Fiona Davis’s compelling novels combine great plots with her portrayal of some of Manhattan’s most famous landmarks

Thursday, 21st July — By Jean Gray

Lion sculpture New York Public Library Carol M Highsmith Archive collection at the Library of Congress

Lion sculpture at New York Public Library. Photo: Carol M Highsmith Archive collection at the Library of Congress

FOR those of us who live in one of the world’s great cities it is easy to become blasé about the historic buildings we pass every day.

Not so for New York Times bestselling author Fiona Davis whose page-turner novels combine great characters and plots with her signature portrayal of some of Manhattan’s most famous landmarks.

Since The Dollhouse was published in 2016, Davis has brought to life many famous buildings in a series of novels.

They include the Dakota Building where John Lennon was shot, Grand Central station, The Barbizon Hotel which in the 1950s was home to single women pursuing modelling and secretarial careers, and the iconic Chelsea Hotel.

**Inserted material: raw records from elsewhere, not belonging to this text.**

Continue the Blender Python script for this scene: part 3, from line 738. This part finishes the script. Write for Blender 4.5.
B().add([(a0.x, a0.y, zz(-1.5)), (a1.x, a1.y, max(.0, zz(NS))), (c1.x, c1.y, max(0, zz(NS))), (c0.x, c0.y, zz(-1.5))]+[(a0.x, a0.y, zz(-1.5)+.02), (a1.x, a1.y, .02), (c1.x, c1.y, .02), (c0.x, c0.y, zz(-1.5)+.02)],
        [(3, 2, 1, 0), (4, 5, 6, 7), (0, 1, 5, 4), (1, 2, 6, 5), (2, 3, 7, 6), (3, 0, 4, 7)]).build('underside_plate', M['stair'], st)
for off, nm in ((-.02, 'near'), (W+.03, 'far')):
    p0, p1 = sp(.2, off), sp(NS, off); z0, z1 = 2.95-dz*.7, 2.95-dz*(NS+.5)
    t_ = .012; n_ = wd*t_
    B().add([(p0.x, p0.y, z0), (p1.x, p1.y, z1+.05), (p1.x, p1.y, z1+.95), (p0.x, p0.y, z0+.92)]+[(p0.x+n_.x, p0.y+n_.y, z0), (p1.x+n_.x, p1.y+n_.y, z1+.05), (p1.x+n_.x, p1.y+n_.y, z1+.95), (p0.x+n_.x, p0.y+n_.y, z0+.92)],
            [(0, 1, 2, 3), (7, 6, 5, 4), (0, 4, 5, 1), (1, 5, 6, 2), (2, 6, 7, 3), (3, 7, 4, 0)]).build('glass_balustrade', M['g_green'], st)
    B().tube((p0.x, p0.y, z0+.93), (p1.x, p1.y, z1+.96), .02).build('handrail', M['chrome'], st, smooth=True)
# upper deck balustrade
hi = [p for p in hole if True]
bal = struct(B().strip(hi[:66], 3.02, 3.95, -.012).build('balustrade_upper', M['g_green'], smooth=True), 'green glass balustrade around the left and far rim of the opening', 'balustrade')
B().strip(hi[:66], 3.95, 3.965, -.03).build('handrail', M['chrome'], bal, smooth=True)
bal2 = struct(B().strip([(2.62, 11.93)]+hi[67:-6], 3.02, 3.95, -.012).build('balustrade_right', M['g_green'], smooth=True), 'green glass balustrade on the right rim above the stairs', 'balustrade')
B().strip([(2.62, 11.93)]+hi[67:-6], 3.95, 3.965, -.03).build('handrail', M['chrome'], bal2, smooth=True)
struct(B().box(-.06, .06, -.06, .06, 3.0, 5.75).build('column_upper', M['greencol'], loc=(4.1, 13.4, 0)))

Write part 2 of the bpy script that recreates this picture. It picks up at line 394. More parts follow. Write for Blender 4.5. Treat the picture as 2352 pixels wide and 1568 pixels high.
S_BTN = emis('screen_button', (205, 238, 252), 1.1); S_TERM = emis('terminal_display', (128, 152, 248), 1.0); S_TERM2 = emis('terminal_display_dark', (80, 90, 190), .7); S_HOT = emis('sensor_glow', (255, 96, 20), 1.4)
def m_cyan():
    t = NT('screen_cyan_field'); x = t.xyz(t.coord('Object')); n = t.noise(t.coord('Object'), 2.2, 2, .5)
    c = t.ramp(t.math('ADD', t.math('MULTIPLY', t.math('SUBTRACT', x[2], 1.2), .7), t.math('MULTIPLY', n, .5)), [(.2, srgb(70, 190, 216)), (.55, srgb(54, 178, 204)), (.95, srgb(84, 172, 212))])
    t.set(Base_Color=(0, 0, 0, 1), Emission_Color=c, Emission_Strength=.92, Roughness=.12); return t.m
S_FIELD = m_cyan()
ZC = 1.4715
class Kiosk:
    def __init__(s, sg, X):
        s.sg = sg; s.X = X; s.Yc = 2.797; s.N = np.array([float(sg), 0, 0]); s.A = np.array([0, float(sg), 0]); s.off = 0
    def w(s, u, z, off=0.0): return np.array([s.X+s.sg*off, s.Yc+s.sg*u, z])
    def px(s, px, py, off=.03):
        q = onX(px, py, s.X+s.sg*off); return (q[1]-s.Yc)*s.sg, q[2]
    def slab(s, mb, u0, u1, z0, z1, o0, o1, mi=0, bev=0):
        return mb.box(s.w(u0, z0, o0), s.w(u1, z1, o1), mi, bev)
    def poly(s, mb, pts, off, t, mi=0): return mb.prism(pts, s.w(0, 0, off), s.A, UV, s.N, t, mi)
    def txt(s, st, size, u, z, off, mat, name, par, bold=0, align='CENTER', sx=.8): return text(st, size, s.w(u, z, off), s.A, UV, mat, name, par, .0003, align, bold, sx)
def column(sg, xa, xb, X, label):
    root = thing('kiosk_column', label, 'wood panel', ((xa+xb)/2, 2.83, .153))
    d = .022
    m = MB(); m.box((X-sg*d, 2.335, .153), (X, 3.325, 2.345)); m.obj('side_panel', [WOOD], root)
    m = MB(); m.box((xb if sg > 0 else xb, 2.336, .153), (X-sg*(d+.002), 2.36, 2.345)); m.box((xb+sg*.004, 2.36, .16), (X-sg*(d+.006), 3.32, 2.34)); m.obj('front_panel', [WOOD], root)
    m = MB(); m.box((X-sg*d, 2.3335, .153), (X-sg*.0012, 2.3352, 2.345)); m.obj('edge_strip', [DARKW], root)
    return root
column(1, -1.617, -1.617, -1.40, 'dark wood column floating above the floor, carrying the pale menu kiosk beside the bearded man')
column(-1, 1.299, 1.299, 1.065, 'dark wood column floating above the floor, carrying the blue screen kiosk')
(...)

The formula has worked again in her latest novel, The Lions of Fifth Avenue, which is simultaneously a gripping historical mystery and engaging family saga.

When Davis discovered that an apartment inside the New York Public Library is home to the superintendent and their family, she found inspiration for her latest plot.

Author Fiona Davis. Photo: Deborah Feingold

The story takes place over two time periods. In 1913 we meet the library superintendent’s wife Laura Lyons. A happily married mother of two, Laura wants just a little bit more out of life. She wins a scholarship for a place on the journalism course at Columbia University where she encounters a world of academic discrimination, radical feminism and the Bohemian lifestyle of Greenwich Village and London’s Bloomsbury.

Eighty years on, in 1993, her granddaughter Sadie Donovan is a curator at the same library, struggling with family secrets that span three generations and with the potential to ruin her career. Is history repeating itself when she becomes a suspect in the theft of a valuable exhibit at the library, just as her grandfather had to deal with the theft of a book that had huge consequences for the family just before the First World War?

Sadie joins forces with a private security expert to solve the mysteries.

With its twists and turns up to the last few pages, I literally could not put this down until I had all the answers.

As well as being a celebration of books, writing and women’s place in society, this is a compelling read with characters that will stay with you.